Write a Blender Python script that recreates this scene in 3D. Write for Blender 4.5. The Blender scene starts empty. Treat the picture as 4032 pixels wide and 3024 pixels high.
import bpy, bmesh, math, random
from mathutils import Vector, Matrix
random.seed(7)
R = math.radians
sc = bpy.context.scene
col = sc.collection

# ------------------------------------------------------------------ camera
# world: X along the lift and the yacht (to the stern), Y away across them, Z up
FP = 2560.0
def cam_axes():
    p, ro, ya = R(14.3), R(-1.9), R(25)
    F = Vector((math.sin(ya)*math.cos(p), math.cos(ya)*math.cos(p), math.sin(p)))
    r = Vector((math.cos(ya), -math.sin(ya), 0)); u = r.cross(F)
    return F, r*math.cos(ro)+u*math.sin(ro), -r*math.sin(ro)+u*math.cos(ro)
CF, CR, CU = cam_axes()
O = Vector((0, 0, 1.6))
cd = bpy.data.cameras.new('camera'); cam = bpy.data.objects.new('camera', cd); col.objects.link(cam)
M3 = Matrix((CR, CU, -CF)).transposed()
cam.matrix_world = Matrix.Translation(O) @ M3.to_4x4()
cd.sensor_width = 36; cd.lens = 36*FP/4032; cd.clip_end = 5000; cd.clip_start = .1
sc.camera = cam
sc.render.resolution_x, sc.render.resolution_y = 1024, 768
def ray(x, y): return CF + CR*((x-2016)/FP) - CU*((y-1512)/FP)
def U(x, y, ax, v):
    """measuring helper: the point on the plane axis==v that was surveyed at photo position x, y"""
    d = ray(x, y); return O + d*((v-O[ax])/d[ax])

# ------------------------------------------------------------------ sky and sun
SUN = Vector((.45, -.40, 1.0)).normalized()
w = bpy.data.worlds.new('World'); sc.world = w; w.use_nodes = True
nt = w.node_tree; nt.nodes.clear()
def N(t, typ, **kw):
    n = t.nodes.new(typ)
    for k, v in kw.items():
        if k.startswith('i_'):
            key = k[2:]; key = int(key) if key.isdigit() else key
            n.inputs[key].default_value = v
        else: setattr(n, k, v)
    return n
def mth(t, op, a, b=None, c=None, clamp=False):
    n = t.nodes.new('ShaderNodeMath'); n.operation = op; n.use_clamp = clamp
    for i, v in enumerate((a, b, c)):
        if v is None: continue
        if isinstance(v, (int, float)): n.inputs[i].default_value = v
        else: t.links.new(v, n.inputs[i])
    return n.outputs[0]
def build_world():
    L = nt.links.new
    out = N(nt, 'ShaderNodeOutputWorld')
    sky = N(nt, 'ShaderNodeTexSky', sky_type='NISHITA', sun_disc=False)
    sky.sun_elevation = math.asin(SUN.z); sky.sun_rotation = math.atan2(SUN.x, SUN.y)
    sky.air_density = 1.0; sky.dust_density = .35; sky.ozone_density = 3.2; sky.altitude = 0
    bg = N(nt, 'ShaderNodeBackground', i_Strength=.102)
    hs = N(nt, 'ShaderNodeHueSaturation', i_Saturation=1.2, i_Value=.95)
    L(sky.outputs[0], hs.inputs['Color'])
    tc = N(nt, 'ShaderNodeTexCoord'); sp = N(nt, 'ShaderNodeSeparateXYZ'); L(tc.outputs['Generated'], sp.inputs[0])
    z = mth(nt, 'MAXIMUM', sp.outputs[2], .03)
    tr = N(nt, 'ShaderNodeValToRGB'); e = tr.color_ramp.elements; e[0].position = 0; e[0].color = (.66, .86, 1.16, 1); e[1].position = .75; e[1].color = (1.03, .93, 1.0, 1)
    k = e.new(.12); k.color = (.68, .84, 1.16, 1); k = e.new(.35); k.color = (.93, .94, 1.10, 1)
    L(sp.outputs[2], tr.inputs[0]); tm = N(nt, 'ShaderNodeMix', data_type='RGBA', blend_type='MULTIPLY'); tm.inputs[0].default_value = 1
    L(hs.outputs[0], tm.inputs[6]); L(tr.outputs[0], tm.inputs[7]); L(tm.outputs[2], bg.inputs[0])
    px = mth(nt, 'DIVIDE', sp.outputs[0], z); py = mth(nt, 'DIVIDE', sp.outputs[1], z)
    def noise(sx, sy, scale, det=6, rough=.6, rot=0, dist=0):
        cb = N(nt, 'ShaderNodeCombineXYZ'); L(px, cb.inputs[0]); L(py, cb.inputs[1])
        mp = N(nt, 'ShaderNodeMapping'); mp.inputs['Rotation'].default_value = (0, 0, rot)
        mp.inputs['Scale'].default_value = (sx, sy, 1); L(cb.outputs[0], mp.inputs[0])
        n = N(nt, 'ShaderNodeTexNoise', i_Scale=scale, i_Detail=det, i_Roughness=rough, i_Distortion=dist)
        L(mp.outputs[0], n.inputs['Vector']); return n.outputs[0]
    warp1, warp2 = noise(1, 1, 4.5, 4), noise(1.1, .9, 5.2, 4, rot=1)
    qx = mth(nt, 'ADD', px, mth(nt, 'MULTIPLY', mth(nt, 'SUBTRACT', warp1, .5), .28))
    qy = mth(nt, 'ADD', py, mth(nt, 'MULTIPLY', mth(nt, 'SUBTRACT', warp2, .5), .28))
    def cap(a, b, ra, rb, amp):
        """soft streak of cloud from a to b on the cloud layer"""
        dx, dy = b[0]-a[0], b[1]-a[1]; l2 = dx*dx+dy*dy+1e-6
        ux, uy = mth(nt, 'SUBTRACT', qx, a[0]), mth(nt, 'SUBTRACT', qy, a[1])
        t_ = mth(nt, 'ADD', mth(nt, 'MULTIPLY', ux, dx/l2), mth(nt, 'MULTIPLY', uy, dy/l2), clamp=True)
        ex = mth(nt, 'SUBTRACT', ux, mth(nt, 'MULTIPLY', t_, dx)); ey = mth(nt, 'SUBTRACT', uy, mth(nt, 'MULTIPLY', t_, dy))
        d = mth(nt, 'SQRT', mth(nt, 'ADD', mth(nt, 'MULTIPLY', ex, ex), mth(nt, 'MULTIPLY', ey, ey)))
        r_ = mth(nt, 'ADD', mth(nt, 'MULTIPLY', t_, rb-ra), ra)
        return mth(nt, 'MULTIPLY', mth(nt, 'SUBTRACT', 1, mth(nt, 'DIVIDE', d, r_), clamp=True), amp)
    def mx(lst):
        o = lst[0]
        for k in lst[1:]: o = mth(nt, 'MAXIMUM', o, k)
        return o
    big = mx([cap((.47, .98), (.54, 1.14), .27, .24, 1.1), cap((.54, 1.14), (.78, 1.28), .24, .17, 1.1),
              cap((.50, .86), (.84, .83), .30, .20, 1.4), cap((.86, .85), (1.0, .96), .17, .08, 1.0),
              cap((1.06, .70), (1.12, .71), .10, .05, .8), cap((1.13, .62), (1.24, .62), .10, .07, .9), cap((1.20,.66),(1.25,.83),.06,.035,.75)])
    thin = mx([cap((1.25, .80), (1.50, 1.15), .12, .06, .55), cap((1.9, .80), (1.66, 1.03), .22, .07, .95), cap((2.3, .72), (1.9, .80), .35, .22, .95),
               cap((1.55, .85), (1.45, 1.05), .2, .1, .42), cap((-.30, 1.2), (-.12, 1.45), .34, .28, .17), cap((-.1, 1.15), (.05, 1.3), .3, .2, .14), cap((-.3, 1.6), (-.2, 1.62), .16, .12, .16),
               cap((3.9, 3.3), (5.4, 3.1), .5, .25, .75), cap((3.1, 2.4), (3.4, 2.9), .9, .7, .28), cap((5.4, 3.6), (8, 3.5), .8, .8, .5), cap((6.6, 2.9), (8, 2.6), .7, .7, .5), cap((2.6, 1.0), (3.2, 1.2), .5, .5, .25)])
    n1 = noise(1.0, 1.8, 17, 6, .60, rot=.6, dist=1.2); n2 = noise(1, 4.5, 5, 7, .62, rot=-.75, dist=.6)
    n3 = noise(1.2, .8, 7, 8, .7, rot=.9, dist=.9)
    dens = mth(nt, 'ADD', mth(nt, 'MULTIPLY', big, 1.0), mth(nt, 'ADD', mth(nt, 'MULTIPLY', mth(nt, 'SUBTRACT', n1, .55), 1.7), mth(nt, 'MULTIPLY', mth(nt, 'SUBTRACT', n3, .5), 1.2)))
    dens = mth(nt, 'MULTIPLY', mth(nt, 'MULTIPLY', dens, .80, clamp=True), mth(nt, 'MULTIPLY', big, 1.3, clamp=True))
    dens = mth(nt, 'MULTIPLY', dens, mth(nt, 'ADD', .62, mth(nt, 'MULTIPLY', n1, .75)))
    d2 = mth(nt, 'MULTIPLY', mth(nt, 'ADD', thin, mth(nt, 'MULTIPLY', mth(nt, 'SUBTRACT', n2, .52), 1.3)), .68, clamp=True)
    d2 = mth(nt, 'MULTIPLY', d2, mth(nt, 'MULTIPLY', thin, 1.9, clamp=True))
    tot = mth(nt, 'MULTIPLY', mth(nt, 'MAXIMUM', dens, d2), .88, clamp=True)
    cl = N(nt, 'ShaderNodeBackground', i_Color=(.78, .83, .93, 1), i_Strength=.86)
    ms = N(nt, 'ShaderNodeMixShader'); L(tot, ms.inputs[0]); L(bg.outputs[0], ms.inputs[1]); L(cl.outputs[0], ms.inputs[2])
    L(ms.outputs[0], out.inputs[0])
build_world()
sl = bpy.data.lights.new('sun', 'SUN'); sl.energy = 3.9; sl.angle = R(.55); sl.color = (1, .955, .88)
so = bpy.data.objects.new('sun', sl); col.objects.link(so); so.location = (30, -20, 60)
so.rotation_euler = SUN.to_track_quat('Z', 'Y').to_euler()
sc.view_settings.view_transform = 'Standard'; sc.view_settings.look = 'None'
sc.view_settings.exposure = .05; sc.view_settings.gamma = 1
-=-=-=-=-
Task details: Repeat, word for word, the lines from the opening of the material through the line containing "col = sc.collection".

Complete response:
Write a Blender Python script that recreates this scene in 3D. Write for Blender 4.5. The Blender scene starts empty. Treat the picture as 4032 pixels wide and 3024 pixels high.
import bpy, bmesh, math, random
from mathutils import Vector, Matrix
random.seed(7)
R = math.radians
sc = bpy.context.scene
col = sc.collection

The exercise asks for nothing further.